[Start SOURCE MATERIAL]
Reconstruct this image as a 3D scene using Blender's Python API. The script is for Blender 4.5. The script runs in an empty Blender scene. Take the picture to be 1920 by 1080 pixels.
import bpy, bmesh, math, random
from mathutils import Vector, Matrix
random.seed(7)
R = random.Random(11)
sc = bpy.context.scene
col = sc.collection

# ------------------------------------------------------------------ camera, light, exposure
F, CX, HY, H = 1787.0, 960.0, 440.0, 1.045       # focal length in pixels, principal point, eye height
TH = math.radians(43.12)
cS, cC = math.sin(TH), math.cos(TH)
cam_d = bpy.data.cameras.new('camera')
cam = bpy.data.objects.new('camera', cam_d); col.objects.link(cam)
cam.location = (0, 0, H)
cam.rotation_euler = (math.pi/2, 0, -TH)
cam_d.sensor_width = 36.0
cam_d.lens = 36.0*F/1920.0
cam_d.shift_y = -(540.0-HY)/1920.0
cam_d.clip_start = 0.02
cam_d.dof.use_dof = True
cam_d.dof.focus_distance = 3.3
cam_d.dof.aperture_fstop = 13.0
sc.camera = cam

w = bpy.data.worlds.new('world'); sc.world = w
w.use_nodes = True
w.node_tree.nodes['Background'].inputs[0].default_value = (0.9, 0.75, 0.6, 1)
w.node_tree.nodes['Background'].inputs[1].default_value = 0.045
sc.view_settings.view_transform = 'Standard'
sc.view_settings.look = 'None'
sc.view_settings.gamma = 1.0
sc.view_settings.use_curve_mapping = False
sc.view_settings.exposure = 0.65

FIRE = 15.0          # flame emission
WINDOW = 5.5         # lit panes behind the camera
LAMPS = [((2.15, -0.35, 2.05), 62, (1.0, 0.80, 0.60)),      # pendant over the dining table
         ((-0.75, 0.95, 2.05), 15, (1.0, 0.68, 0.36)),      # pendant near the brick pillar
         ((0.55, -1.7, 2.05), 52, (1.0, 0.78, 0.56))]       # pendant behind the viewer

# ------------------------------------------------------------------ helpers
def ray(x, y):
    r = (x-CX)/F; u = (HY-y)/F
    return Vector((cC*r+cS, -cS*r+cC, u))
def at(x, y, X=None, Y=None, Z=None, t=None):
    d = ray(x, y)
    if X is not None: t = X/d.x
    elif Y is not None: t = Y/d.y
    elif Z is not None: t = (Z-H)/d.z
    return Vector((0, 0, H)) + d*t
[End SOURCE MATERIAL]
### WHAT YOU HAVE TO DO
In the listing above, please print only the lines from the first one to the line where "col = sc.collection" appears, exactly as written, both of those lines included.

### ANSWER TO THIS TASK
Reconstruct this image as a 3D scene using Blender's Python API. The script is for Blender 4.5. The script runs in an empty Blender scene. Take the picture to be 1920 by 1080 pixels.
import bpy, bmesh, math, random
from mathutils import Vector, Matrix
random.seed(7)
R = random.Random(11)
sc = bpy.context.scene
col = sc.collection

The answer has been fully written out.